Return nothing but the lines from the one with "Model this scene" through the one with "CAM_H = 2.2" in the data below, word for word and without pictures.

— START OF RECORDS PROVIDED —

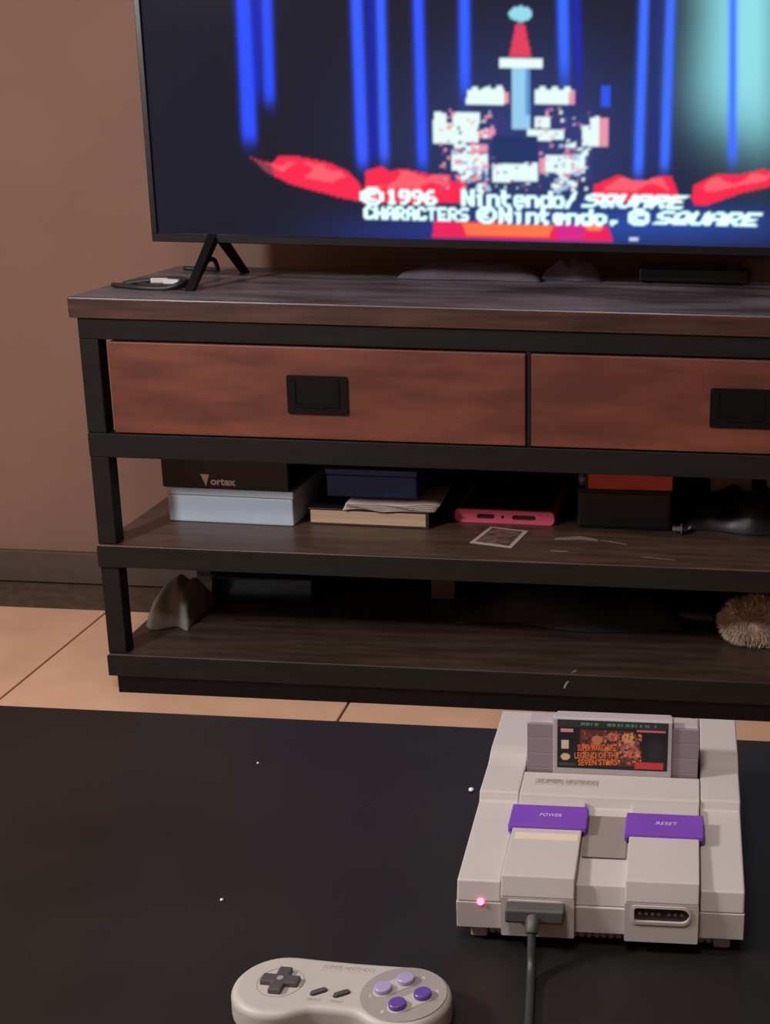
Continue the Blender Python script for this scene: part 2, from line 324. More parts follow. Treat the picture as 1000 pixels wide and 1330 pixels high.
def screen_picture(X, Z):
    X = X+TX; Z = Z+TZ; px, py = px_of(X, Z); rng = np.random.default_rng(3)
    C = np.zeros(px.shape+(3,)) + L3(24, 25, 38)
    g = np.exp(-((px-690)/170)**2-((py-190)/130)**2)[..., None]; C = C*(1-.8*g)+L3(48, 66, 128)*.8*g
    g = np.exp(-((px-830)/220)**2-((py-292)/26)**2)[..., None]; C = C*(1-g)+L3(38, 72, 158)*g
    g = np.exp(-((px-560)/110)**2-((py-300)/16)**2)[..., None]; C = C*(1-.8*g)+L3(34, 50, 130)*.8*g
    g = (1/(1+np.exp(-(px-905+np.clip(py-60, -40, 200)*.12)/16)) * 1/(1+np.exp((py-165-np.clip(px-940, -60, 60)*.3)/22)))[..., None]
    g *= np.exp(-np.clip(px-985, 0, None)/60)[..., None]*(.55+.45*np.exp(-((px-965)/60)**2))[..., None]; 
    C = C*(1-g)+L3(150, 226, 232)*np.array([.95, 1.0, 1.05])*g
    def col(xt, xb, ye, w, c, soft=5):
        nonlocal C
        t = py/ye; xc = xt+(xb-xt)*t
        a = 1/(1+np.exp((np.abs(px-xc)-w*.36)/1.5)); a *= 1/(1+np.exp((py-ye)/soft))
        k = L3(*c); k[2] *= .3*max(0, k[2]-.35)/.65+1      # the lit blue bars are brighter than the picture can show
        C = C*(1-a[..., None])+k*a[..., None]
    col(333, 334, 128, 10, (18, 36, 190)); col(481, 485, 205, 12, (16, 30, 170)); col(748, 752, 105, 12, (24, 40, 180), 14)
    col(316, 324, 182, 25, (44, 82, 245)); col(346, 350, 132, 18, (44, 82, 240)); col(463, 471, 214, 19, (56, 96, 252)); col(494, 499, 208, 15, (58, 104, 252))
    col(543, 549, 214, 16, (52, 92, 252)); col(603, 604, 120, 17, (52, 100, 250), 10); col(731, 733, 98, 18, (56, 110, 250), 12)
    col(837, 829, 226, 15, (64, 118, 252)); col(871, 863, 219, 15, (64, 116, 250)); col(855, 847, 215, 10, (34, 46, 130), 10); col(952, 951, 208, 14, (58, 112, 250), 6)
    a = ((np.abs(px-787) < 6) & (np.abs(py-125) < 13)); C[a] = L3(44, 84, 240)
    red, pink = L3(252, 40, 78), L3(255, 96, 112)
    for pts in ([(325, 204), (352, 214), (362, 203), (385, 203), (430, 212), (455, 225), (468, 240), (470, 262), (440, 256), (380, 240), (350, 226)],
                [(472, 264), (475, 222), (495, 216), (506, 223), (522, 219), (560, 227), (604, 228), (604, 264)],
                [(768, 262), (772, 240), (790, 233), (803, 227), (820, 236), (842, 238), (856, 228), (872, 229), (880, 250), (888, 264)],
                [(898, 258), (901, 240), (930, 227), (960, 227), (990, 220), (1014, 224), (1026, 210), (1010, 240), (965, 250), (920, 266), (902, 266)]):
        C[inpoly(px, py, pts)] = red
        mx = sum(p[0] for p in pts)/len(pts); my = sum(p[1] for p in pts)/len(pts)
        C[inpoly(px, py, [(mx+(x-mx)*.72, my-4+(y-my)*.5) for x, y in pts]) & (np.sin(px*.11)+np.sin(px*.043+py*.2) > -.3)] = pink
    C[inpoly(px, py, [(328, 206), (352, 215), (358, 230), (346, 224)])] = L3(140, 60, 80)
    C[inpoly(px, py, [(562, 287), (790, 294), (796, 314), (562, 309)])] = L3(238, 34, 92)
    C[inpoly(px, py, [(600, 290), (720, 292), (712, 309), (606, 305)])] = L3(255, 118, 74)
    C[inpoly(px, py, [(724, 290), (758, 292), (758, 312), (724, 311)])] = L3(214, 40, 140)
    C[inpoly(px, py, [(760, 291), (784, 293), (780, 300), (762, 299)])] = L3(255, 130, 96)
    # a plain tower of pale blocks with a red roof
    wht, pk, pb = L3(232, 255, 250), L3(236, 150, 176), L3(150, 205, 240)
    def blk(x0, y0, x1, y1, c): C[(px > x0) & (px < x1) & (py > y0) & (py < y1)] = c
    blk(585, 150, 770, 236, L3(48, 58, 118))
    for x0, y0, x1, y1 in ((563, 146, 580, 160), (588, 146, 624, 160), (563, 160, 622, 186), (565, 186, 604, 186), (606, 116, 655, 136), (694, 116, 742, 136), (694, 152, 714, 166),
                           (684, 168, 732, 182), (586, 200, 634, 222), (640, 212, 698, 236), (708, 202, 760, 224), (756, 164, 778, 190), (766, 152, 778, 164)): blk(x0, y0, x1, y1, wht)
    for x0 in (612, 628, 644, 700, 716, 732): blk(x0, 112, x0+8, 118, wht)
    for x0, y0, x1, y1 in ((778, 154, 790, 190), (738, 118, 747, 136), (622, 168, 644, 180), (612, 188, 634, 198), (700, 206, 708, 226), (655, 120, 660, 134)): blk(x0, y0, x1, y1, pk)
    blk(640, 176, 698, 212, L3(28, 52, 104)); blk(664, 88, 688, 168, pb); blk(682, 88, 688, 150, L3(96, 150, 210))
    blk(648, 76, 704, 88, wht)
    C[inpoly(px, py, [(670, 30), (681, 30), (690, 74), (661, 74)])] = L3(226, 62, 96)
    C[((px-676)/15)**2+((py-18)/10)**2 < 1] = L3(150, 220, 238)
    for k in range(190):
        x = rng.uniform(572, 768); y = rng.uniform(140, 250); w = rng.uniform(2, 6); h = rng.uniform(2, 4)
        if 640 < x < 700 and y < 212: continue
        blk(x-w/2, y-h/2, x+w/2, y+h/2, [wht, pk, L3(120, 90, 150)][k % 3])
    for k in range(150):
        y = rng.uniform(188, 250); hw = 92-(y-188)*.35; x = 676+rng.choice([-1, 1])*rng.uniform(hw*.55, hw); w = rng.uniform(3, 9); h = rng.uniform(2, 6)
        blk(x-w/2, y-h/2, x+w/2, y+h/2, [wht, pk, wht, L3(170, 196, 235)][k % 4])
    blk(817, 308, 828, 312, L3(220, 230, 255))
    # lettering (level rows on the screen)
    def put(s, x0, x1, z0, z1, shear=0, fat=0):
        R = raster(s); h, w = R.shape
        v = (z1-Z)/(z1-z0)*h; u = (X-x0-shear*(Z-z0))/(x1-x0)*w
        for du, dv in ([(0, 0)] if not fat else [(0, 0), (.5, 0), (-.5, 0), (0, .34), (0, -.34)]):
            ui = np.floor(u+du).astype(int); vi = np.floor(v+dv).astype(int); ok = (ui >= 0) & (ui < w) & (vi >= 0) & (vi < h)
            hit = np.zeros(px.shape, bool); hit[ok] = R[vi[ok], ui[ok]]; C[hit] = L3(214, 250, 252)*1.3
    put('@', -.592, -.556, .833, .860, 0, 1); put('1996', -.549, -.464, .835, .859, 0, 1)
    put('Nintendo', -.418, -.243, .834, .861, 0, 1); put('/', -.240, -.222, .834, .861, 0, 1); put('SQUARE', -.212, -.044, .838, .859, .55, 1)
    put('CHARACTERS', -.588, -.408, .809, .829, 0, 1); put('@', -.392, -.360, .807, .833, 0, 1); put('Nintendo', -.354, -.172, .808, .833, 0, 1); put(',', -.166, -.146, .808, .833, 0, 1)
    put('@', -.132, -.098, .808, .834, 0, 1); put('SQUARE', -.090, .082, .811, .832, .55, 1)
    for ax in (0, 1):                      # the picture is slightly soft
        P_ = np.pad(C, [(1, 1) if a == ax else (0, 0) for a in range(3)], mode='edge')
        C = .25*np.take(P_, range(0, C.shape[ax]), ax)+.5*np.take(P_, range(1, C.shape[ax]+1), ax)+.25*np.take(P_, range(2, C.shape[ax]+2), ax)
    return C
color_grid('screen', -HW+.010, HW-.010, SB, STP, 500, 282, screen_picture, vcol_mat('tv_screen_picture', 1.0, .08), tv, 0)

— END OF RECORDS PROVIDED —
— START OF RECORDS PROVIDED —

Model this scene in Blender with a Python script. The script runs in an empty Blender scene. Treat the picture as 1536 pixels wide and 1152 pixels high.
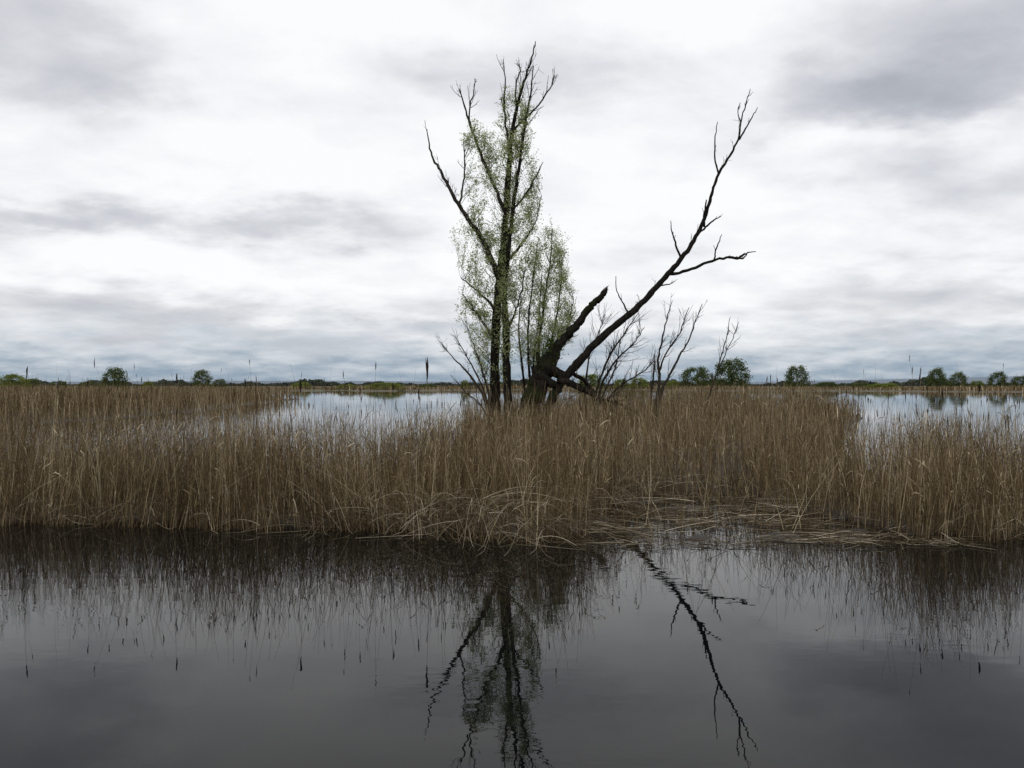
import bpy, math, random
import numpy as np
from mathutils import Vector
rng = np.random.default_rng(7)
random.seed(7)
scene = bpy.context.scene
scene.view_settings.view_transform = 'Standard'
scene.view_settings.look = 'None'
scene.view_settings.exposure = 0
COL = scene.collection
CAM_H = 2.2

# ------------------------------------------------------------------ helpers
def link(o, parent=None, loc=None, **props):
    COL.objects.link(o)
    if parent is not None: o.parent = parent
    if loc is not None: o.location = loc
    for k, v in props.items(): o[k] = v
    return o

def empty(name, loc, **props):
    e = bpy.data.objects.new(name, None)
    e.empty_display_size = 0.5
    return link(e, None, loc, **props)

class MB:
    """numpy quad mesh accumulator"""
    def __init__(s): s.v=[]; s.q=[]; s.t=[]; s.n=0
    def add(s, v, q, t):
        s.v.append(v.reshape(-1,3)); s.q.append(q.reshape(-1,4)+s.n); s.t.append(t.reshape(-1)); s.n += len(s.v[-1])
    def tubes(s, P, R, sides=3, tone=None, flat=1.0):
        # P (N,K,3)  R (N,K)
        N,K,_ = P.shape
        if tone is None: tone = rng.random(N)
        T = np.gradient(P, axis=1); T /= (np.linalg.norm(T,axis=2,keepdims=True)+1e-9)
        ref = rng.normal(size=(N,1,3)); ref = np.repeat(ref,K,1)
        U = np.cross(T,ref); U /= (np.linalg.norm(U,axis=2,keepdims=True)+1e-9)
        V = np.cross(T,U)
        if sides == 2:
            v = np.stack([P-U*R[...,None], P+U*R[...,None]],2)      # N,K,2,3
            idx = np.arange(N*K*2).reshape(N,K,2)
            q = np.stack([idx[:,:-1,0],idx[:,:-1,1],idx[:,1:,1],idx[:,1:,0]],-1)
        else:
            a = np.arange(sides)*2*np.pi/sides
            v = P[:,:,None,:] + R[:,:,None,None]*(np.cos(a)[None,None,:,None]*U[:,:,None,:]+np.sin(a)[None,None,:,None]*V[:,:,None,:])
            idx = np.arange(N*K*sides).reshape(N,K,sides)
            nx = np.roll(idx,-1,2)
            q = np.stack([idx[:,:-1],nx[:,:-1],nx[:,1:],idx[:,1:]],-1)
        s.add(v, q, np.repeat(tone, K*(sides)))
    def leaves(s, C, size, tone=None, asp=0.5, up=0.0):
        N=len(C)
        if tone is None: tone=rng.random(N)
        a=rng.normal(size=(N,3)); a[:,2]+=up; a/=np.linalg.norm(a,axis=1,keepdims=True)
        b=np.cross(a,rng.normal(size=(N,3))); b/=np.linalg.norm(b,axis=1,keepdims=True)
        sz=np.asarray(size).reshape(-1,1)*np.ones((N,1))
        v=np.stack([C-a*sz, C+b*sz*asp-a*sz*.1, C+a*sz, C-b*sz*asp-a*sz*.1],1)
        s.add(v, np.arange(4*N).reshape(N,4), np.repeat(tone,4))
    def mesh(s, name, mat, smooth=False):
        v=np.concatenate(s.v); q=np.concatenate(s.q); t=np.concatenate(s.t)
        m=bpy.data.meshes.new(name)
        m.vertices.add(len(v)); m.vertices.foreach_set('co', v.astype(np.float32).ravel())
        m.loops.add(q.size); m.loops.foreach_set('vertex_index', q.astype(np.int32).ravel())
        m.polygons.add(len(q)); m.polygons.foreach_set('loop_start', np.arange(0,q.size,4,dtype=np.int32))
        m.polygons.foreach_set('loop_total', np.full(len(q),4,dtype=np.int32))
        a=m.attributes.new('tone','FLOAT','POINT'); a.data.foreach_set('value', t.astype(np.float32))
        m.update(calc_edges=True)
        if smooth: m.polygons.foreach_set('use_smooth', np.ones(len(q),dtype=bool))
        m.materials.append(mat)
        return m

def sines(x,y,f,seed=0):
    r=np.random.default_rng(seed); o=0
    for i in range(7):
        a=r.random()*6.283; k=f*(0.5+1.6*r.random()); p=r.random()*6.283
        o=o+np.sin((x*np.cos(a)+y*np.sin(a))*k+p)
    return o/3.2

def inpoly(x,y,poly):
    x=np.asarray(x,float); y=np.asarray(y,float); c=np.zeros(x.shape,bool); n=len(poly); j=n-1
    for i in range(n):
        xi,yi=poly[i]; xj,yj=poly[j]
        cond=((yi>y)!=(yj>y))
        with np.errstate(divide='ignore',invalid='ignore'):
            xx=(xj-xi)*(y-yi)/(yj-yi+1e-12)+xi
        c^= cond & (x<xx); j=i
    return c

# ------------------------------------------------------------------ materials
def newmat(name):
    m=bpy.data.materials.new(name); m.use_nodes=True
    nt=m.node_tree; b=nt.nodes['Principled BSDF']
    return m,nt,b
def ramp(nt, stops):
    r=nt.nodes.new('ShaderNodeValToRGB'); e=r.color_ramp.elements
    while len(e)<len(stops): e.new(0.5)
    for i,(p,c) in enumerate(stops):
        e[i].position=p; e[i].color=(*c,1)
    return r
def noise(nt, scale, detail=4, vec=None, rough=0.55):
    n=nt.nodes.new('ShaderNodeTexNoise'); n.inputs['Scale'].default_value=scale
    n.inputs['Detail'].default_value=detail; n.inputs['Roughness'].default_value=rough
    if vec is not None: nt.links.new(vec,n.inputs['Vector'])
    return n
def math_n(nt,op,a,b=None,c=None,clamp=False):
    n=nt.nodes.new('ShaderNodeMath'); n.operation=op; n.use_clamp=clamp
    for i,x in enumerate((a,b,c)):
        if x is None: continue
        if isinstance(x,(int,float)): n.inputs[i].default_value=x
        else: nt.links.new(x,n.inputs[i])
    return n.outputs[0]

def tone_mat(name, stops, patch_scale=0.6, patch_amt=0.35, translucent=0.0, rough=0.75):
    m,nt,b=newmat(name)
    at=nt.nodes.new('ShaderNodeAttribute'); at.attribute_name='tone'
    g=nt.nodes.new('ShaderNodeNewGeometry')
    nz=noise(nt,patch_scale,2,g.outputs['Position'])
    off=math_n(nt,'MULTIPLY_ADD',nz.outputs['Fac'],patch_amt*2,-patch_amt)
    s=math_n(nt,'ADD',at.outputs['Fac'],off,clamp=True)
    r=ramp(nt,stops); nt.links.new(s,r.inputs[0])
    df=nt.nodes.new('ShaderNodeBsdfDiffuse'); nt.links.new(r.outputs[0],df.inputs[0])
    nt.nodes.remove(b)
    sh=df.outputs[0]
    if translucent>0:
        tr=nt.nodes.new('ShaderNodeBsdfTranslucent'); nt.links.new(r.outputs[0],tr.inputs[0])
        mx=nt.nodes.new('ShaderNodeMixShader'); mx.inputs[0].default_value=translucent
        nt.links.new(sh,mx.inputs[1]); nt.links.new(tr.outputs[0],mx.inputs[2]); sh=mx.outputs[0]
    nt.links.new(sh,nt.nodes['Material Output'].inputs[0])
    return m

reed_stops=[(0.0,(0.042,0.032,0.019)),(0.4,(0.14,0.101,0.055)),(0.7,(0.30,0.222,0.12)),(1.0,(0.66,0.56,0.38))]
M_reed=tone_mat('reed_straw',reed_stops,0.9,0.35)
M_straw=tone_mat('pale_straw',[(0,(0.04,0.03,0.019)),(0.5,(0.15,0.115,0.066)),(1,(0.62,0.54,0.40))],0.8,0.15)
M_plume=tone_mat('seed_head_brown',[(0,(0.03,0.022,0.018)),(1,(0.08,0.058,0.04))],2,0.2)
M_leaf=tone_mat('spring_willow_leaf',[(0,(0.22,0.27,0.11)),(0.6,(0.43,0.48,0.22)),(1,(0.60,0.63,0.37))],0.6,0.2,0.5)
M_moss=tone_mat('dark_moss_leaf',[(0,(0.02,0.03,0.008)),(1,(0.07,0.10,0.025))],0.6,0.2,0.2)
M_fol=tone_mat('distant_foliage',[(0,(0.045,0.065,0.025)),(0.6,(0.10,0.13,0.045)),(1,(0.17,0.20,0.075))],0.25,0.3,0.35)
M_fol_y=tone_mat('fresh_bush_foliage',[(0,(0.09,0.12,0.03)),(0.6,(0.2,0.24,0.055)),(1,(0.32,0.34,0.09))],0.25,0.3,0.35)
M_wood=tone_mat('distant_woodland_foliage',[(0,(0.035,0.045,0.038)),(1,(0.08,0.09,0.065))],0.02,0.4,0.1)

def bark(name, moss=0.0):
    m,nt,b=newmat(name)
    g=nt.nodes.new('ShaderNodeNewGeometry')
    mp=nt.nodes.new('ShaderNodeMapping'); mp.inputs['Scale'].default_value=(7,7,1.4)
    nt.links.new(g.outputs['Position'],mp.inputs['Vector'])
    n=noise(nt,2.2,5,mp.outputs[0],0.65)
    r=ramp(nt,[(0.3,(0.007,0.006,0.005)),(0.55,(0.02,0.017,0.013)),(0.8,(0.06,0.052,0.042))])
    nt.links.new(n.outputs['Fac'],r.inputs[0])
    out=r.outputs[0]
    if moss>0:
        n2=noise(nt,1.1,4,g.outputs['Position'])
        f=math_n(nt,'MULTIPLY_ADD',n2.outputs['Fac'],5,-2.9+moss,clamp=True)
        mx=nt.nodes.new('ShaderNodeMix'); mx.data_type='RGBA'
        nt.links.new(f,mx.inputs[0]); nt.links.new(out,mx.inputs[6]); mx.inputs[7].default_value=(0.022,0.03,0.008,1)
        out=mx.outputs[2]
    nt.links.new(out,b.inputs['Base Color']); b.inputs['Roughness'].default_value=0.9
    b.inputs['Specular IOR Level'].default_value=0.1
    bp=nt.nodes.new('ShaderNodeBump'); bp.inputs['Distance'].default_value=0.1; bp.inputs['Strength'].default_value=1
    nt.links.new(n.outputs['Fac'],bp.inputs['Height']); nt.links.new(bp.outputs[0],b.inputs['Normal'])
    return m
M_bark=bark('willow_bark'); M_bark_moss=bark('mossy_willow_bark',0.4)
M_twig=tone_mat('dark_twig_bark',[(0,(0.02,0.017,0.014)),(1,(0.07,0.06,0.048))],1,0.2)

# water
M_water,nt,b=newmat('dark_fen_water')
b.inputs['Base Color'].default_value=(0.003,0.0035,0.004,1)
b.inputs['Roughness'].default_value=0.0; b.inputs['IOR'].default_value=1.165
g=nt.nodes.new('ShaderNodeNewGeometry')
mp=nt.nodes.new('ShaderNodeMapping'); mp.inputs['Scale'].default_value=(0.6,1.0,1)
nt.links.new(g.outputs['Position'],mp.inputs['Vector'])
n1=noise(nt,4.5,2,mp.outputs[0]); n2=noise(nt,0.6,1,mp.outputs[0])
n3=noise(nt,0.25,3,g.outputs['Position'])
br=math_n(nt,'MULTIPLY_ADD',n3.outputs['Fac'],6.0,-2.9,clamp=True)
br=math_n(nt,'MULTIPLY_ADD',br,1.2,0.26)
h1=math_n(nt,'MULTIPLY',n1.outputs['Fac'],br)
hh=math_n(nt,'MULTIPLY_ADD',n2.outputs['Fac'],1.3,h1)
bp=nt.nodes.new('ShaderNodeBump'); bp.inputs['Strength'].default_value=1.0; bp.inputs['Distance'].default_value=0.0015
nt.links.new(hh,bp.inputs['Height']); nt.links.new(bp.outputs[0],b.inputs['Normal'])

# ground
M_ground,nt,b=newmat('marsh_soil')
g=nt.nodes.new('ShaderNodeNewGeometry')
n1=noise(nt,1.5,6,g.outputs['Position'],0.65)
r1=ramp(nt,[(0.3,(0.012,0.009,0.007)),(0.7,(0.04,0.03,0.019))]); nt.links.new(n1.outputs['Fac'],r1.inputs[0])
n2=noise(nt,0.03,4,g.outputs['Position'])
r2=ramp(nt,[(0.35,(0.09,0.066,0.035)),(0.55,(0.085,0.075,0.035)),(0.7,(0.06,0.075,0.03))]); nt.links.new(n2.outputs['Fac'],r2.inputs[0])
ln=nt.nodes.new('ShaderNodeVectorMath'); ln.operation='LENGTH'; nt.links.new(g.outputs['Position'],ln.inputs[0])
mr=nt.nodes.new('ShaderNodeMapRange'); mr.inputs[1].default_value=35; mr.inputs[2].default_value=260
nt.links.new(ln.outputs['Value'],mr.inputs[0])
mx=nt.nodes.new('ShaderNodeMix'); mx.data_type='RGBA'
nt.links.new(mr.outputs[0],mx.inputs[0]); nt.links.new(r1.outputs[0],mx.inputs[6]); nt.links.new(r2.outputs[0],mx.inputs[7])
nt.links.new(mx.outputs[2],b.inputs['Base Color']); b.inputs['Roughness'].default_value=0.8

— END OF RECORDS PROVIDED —

● SOLUTION TO THE PROBLEM
Model this scene in Blender with a Python script. The script runs in an empty Blender scene. Treat the picture as 1536 pixels wide and 1152 pixels high.
import bpy, math, random
import numpy as np
from mathutils import Vector
rng = np.random.default_rng(7)
random.seed(7)
scene = bpy.context.scene
scene.view_settings.view_transform = 'Standard'
scene.view_settings.look = 'None'
scene.view_settings.exposure = 0
COL = scene.collection
CAM_H = 2.2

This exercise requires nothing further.